Corporations DO NOT create jobs

Corporations DO NOT create jobs

They never have and they never will.
On the other hand, old line Communist countries actually do create jobs as investor Jim Rogers noted in his excellent book, Investment Biker. While circumnavigating the globe on his BMW motorcycle in the early 90’s, Rogers ran into a Congolese match factory donated by the North Koreans.
The problem was that no one in the Congo knew how to make matches and their currency was artificially inflated to the point where they couldn’t competitively sell the matches even if they made them.
As Rogers described, “Every day these seven people came to work at the match factory, did nothing, took vacations for two weeks a year, and returned to do more nothing. They hadn’t made a match in 20 years.”
Oh! And governments create jobs too! Rogers pointed out that, at the time, the Congo National Airline had all of two planes and 400 employees. That sounds eerily similar to the Chicago Street and Sans department right before an odd-year election.
clintonSo if the current crop of crazy conservatives really wanna get behind their “job creators,” may I humbly suggest a Pyongyang vacation adventure or putting a poster of Richard J. Daley on your bedroom wall. You gotta admit, Hizzoner was the archetypal job creator!
But corporations? Unless you count your neighbor bringing his no-account son-in-law into the family business because he’s been fired eleven times, corporations do not create jobs – only demand does!
In the deepest darkest desperate depths of the great depression, if more people purchased your company’s products or services than they did before, you hired folks to fill the gap. At the height of the housing driven early Oughties boom, if your company saw its customers turn to your competition, then you laid people off.
It’s as simple as second grade addition and subtraction.
So with the exception of our aforementioned charitable neighbor, since labor is always the single biggest business expense, no profit seeking corporation in this vast nation will ever hire a single person beyond the minimum required to reasonably provide their product.
And the fact that conservatives completely flipped out when Hillary Clinton shared her keen perception of the obvious in this regard only shows that they’re either utterly disingenuous or not nearly as smart as they purport to be.
Personally, I’ll go with the latter.
One of my former conservative radio co-hosts would routinely pound his fist on the studio table while lamenting that if only the government were a little more light-fingered, his business would be happy to hire another employee! But despite his vociferous protests, putting more money in a business owner’s pocket never translates into hiring more staff.
Never! This ain’t the Congo! If there’s nothing for your new employee to do, then there’s no point in hiring them. Unless demand has increased, taking the tax burden off a business only means more money in the boss’s bank account.
So when Ms. Clinton explained her “corporations don’t create jobs” comment by adding, “…trickle down should be consigned to the trash bin of history. More tax cuts for the top and for companies that ship jobs overseas while taxpayers and voters are stuck paying the freight just doesn’t add up,” she was dead on.
And the fact that conservatives immediately proceeded to shrieking and howling as if another cable channel just picked up Here Comes Honey Boo Boo, doesn’t make her statement any less true.
What utterly baffles me is how the one percenters have so completely conned our generally poorer conservative compatriots into buying their line of blatantly bogus bleep. It’s gotten to the point where they’ll consistently vote against their own best interest by putting more money in their sponsors’ already bulging pockets.
Even though I don’t hold out much hope this dynamic will change anytime soon, at least we can get one thing straight. Whenever a conservative starts talking about “job creators,” remember that they’re actually referring to Communist countries and the expansion of government.
It’s the only way their argument makes sense!
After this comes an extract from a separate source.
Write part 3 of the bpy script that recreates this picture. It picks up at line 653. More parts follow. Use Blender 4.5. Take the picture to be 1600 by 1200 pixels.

0 thoughts on “Corporations DO NOT create jobs

  1. Neither point of view covers the complexity of business. I think the reality is that supply & demand are interwoven too deeply for these comparisons to call one side more important than the other in driving employment.
    First, consider basic macro-economics. There is a supply / demand curve where the price of goods directly affects demand. A well-run business can offer a lower price, thereby creating more of a demand for an item. At the sweet spot, maximum revenue ensues and revenue pays employee salaries.
    Second, consider the discretionary nature of much of our demand for goods & services. Should a well-run marketing campaign be credited for increased demand of a product? If not, then why are there marketing jobs?
    Third, consider the creation of new goods & services. If a singer creates a popular song, does not the singer create demand by virtue of skill or talent? You cannot credit the work of inventors, engineers, or artists for their work without accepting that the supply of new products & services can create demand.
    Hillary Clinton’s “It takes village” model would work well when it comes to employments. There are many sides to “take credit” for a well functioning economy.

  2. Were those seven Congolese “workers” who did nothing, good union members?
    They need the Fair Employment Practices Commission to intervene to help protect their “jobs.”

  3. Farming creates jobs. If government didn’t provide the biggest welfare program to support farming and agricultural price supports, then there would not be ancillary jobs and goods to make it efficient and productive, let alone attractive. Otherwise, we’d still have plow horses, and small family farms.